Segundo a advogada, o Ministério de Direitos Humanos não incluiu a ex-companheira do deputado no programa de proteção à testemunha.
Em outro trecho da petição, a advogada aponta como a ex-mulher de Lira “foi chamada pela Justiça para prestar depoimento à Polícia Federal nas Operações da Taturana (2016) e Lava-Jato (2019), auxiliando no combate à corrupção no Brasil”. Mas, segundo a denúncia, “o Ministério Público do estado de Alagoas disse que não poderia protegê-la no território do estado”.

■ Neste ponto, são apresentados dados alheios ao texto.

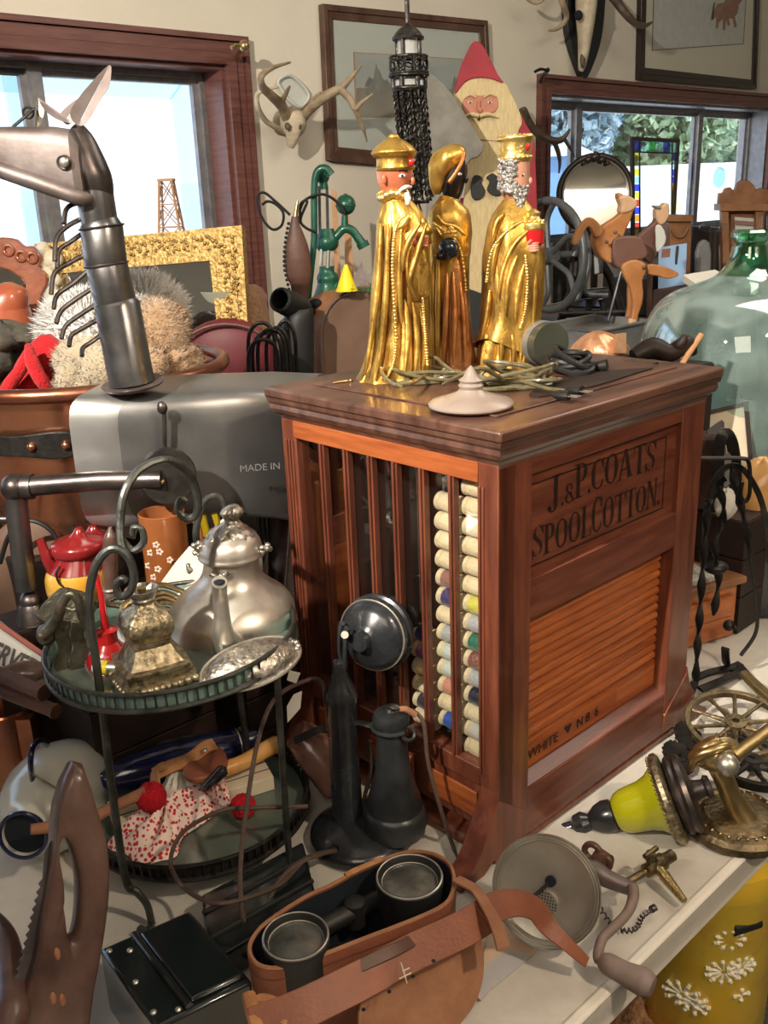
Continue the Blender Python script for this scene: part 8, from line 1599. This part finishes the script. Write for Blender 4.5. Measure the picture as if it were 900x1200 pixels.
for b in (wB-.002, ly-wB+.002): m.tube([I[0]+Yv*b+AU*.004, I[1]+Yv*b+AU*.004], .004, 6)
m.build('lead_lines', 'frame_dark', t)
m = MB(); q = (I[2]+I[3])/2; q2 = q*[1, 1, 0]+np.array([0, 0, ZS]); m.tube([o4[3], o4[3]*[1, 1, 0]+[0, 0, ZS]], .008, 8); m.build('prop_leg', 'frame_dark', t); m = MB(); m.tube([o4[2], o4[2]*[1, 1, 0]+[0, 0, ZS]], .008, 8); m.build('prop_leg', 'frame_dark', t)
# galvanised bin, then the jointed toy horse standing on it
Pz = W(705, 380, 2.85); zb_ = Pz[2]; e1 = AV; e2 = AU; c = Pz*[1, 1, 0]
t = thing('metal_bin', 'rectangular grey metal bin behind the cabinet under the wooden toy horse', 'bin', c+[0, 0, ZT]); O = [c+e1*a+e2*b for a, b in ((-.17, -.08), (.17, -.08), (.17, .14), (-.17, .14))]; z_2 = lambda L, q: [p+[0, 0, q] for p in L]; I_ = [c+e1*a+e2*b for a, b in ((-.166, -.076), (.166, -.076), (.166, .136), (-.166, .136))]
m = MB(); m.loft([z_2(O, ZT), z_2(O, zb_), z_2(I_, zb_), z_2(I_, ZT+.01)], closed=True); m.build('bin_body', 'greymetal', t)
m = MB(); Q = [p+[0, 0, zb_] for p in O]; m.tube(Q, .006, 8, closed=True); m.build('rolled_edge', 'greymetal', t)
m = MB(); m.prism([c+e1*a+e2*b+[0, 0, zb_-.02] for a, b in ((-.165, -.075), (.165, -.075), (.165, .135), (-.165, .135))], (0, 0, -.004)); m.build('tray_floor', 'greymetal', t)
YT = 2.95; t = thing('toy_horse', 'jointed wooden rearing toy horse with brown saddle and flat tail, right of the kings', 'toy horse', W(745, 385, YT)); nT = (.12, -1, .0)
cx4 = lambda L: [(640+x/4.5, 200+y/4.5) for x, y in L]
def tp(L, key, nm, dd, th, k=2): m = MB(); plate(m, cx4(L), W(730, 300, YT-dd), nT, th, k); return m.build(nm, key, t, bevel=.006, seg=3)
tp([(290, 300), (350, 260), (395, 225), (400, 180), (378, 135), (392, 112), (412, 128), (440, 132), (475, 155), (485, 180), (462, 215), (448, 262), (420, 320), (390, 400), (350, 440), (350, 490), (290, 460), (255, 400), (250, 340)], 'toywood', 'torso', .0, .035)
tp([(140, 385), (150, 340), (178, 290), (215, 250), (250, 250), (290, 290), (300, 330), (262, 355), (240, 310), (222, 295), (196, 335), (165, 392)], 'toywood', 'foreleg', .02, .018)
tp([(395, 225), (402, 180), (385, 145), (412, 130), (445, 134), (478, 158), (484, 182), (450, 215)], 'toywood_pale', 'head', .006, .042)
tp([(350, 390), (370, 355), (430, 345), (500, 350), (522, 390), (540, 440), (510, 470), (460, 475), (420, 490), (400, 520), (360, 490)], 'toysaddle', 'saddle', .012, .05)
tp([(400, 510), (430, 480), (480, 470), (525, 490), (530, 530), (510, 580), (515, 640), (510, 700), (490, 760), (476, 830), (440, 830), (450, 780), (460, 720), (455, 660), (440, 610), (415, 560)], 'toywood', 'hind_leg', .03, .018)
tp([(436, 600), (470, 650), (455, 720), (445, 790), (420, 795), (435, 720)], 'toywood', 'hind_leg', -.04, .018)
tp([(440, 780), (482, 780), (478, 845), (436, 848)], 'toywood_pale', 'hoof', .031, .02, 0)
tp([(535, 500), (580, 495), (640, 510), (700, 540), (690, 560), (640, 570), (590, 555), (540, 545)], 'toywood', 'tail', .01, .02)
for x, y in ((517, 511), (320, 375), (365, 325)): m = MB(); q = onp(640+x/4.5, 200+y/4.5, W(730, 300, YT-.034), nT); m.sph(q, .006, 10, 6); m.build('joint_pin', 'sawwood', t)
m = MB(); m.tube([W(728, 318, YT+.02), W(713, 375, YT+.02)], .005, 8); m.build('support_rod', 'steel', t)
YT2 = 3.05; t2 = thing('toy_donkey', 'wooden toy animal with small head and green ear flap behind the toy horse saddle', 'toy animal', W(765, 340, YT2)); t_s = t; t = t2
def tp2(L, key, nm, dd, th, k=2): m = MB(); plate(m, cx4(L), W(760, 280, YT2-dd), nT, th, k); return m.build(nm, key, t2, bevel=.005, seg=3)
tp2([(480, 360), (530, 310), (575, 270), (588, 240), (620, 280), (600, 330), (590, 440), (560, 480), (530, 480), (500, 420)], 'toysaddle', 'body', 0, .03)
tp2([(585, 260), (582, 215), (590, 198), (612, 190), (630, 170), (650, 178), (650, 240), (625, 280), (600, 285)], 'toywood_pale', 'head', .004, .035)
tp2([(566, 186), (590, 184), (612, 192), (598, 204), (580, 198)], 'greymetal', 'ear', .01, .02)
tp2([(580, 290), (610, 290), (635, 350), (620, 400), (585, 430), (580, 350)], 'mat_grey', 'ear_flap', .02, .008)
m = MB(); m.tube([W(762, 300, YT2+.01), W(764, 400, YT2+.01)*[1, 1, 0]+[0, 0, ZT+.002]], .009, 8); m.build('post', 'toysaddle', t2)
# copper mould on a crate
P = W(702, 412, 2.45); t = thing('copper_mould', 'crumpled copper coloured dome mould behind the back edge of the cabinet', 'mould', P)
m = MB(); sil(m, [(416, 668, 738), (408, 670, 736), (398, 678, 727), (391, 688, 715), (388, 696, 706)], P, .7, 3, 40, lambda an, t_: 1+.08*math.sin(8*an+4*t_)); m.build('dome', 'peach', t)
m = MB(); plate(m, [(722, 392), (734, 390), (734, 414), (720, 414)], W(728, 402, 2.40), (.2, -1, .1), .015); m.build('flange', 'peach', t)
crate('wooden_crate', 'dark crate behind the back edge of the cabinet under the copper coloured mould', 0, 0, .20, .16, ZT, P[2]-.004, px=702, py=420, Y=2.45)
# carved shelf, glass heron, chest, brochure, lamp chimney at the right edge
P = SB(872, .30); YS = P[1]; rw = rowof(P); nC = (-.1, -1, .0); t = thing('carved_shelf', 'brown wooden wall clock shelf with scalloped carved crest at the right edge', 'shelf', P)
def cp(L, key, nm, dd, th, k=0, **kw): m = MB(); plate(m, L, W(870, 270, YS-dd), nC, th, k); return m.build(nm, key, t, **kw)
cp([(842, 240), (843, 226), (848, 226), (850, 221), (856, 219), (861, 224), (864, 215), (870, 211), (877, 211), (884, 217), (887, 223), (892, 220), (900, 222), (905, 225), (905, 240)], 'wood_mid', 'crest', .0, .04, bevel=.005)
cp([(844, 239), (905, 239), (905, 247), (844, 247)], 'wood_mid', 'shelf_board', .06, .12)
cp([(846, 247), (854, 247), (856, rw), (848, rw)], 'wood_mid', 'post', .04, .05, bevel=.003); cp([(886, 247), (895, 247), (896, rw), (887, rw)], 'wood_mid', 'post', .04, .05, bevel=.003)
cp([(850, 247), (892, 247), (892, rw), (850, rw)], 'wood_mid', 'back_board', -.02, .015); cp([(861, 254), (886, 256), (885, 275), (862, 273)], 'paper', 'picture_panel', .0, .01); cp([(861, 258), (886, 260), (886, 265), (861, 263)], 'pic_roof', 'red_band', .012, .003)
P = SB(835, .4); t = thing('glass_heron', 'blue clear glass heron figure standing by the right window mullion', 'figurine', P); Yh = P[1]
m = MB(); m.tube(smooth(pth([(836, 186), (833, 196), (834, 215), (836, 235), (834, 258)], Yh), 5), [.006, .008, .009, .012, .02], 12); m.tube(smooth(pth([(836, 190), (842, 192), (848, 196), (856, 202)], Yh), 4), [.012, .018, .012, .003], 10); m.build('neck', 'g_white', t)
m = MB(); m.sph(W(843, 208, Yh), (.028, .02, .045), 14, 10); m.build('body', 'g_cyan', t)
m = MB(); m.sph(W(836, 266, Yh), (.07, .04, .022), 16, 10); m.tube([W(836, 268, Yh), P+[0, 0, .002]], .02, 12); m.build('foot', 'g_white', t)
P = SB(797, .35); Yc = P[1]; t = thing('wooden_chest', 'small brown wooden chest with an arched relief below the stained glass panel', 'chest', P); kc_ = 1/ppm(P)
m = MB(); plate(m, [(785, 258), (811, 258), (808, rowof(P)), (786, rowof(P))], W(798, 270, Yc), (0, -1, 0), .12); m.build('chest_body', 'wood_mid', t, bevel=.004)
m = MB(); plate(m, [(782, 252), (813, 252), (812, 260), (783, 260)], W(798, 256, Yc-.02), (0, -1, 0), .16); m.build('lid', 'wood_mid', t, bevel=.004)
m = MB(); m.tube(smooth(pth([(787, 268), (792, 276), (800, 277), (806, 268)], Yc-.01), 4), .006, 8); m.build('arch_relief', 'wood_mid', t)
P = SB(788, .06); Yd = P[1]; t = thing('brochure', 'open blue and white brochure standing up below the wooden chest', 'brochure', P); m = MB(); plate(m, [(772, 290), (805, 285), (802, rowof(P)), (771, rowof(P))], W(788, 300, Yd), (0, -1, .25), .004); m.build('page', 'paper_blue', t)
m = MB(); plate(m, [(776, 292), (786, 291), (785, 301), (775, 302)], W(788, 300, Yd-.002), (0, -1, .25), .001); m.build('printed_photo', 'pic_horse', t); m = MB(); m.tube([W(794, 288, Yd-.003), W(792, 310, Yd-.006)], .005, 6); m.build('binding', 'ink', t)
P = SB(824, .12); m = MB(); plate(m, [(816, rowof(P)), (816, 296), (820, 284), (826, 280), (832, 284), (834, 296), (833, rowof(P))], W(825, 300, P[1]), (0, -1, .05), .03); tag(m.build('grey_case', 'greymetal', bevel=.006), 'small grey arch topped case between the brochure and the green bottle neck', 'case')
P = SB(822, .5); m = MB(); plate(m, [(812, rowof(P)), (812, 266), (842, 264), (844, rowof(P))], W(825, 290, P[1]), (0, -1, 0), .12); tag(m.build('storage_box', 'darkwood', bevel=.006), 'dark brown box behind the grey case under the glass heron', 'box')
P = SB(760, .22); m = MB(); m.box(tuple(P+[0, .05, .08]), (.30, .18, .16)); tag(m.build('black_case', 'rubber', bevel=.01), 'black case on the sideboard behind the legs of the toy horse', 'case')
P = SB(885, .03); m = MB(); m.prism([W(868, 300, P[1]), W(896, 298, P[1]), W(898, 325, P[1]-.02), W(876, 330, P[1]-.02)], (0, .06, 0)); tag(m.build('blue_card_box', 'paper_blue', bevel=.002), 'pale blue flat carton behind the green bottle neck', 'carton')
P = W(896, 345, 2.75); P[2] = ZT; t = thing('glass_lamp', 'clear glass oil lamp chimney on a brass collar cut off by the right edge', 'lamp', P)
m = MB(); sil(m, [(312, 889, 909), (300, 884, 914), (285, 884, 914), (270, 888, 910), (252, 892, 906)], P, 1., 3, 28, cap=False); m.build('chimney', 'pane', t)
m = MB(); sil(m, [(325, 888, 912), (318, 886, 913), (314, 880, 918), (310, 886, 912)], P, 1., 2, 28); m.build('collar', 'brass', t); m = MB(); sil(m, [(rowof(P), 870, 930), (500, 885, 915), (400, 888, 912), (330, 886, 914), (322, 890, 910)], P, 1., 3, 28); m.build('stand', 'brass_dark', t)
m = MB(); m.prism([W(800, 322, 2.9), W(838, 316, 2.9), W(850, 322, 2.8), W(815, 332, 2.8)], (0, 0, -.02)); tag(m.build('white_papers', 'paper'), 'flat white papers below the toy horse tail', 'papers')
crate('dark_crate', 'tall dark crate behind the green demijohn under the white papers', 0, 0, .24, .18, ZT, W(825, 325, 2.86)[2]-.03, px=822, py=340, Y=2.88)
# ================================================ LAST SMALL THINGS
P = W(30, 645, 1.52); t = thing('leather_bag', 'slouching brown leather bag under the copper cauldron at the left edge', 'bag', P*[1, 1, 0]+[0, 0, ZT])
m = MB(); sil(m, [(rowof(P*[1, 1, 0]+[0, 0, ZT]), -40, 95), (700, -38, 96), (660, -30, 88), (630, -12, 72), (612, 8, 55), (606, 20, 40)], P, .4, 4, 40, lambda an, t_: 1+.03*math.sin(6*an+7*t_)); m.build('bag_body', 'wood_mid' if False else 'case_brown', t)
m = MB(); m.tube(smooth(pth([(0, 660), (12, 625), (34, 610), (60, 622), (78, 655)], 1.45), 5), .004, 8); m.build('strap', 'rubber', t)
P = W(326, 572, 1.58); t = thing('white_vase', 'small glossy white vase half hidden behind the left side of the cabinet', 'vase', P*[1, 1, 0]+[0, 0, ZT])
m = MB(); sil(m, [(rowof(P*[1, 1, 0]+[0, 0, ZT]), 312, 345), (700, 306, 350), (640, 312, 344), (600, 318, 338), (575, 320, 336), (556, 314, 342)], P, 1., 4, 32); m.build('vase_body', 'china', t)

Em junho deste ano, quando o presidente da Câmara passou a ser atacado em meio ao debate do PL do aborto, ele pediu ao STF para retirar do ar entrevistas feitas com a ex-mulher com as mesmas acusações.
O ministro Alexandre de Moraes chegou a determinar a censura de uma entrevista da Folha de S. Paulo, uma matéria do portal Terra, um vídeo da Mídia Ninja e uma matéria do site Brasil de Fato. O ministro, porém, acabou revendo a decisão e entendeu que alguns dos links que o presidente da Câmara queria tirar do ar eram de matérias jornalísticas publicadas há mais tempo e não ataques contra Lira.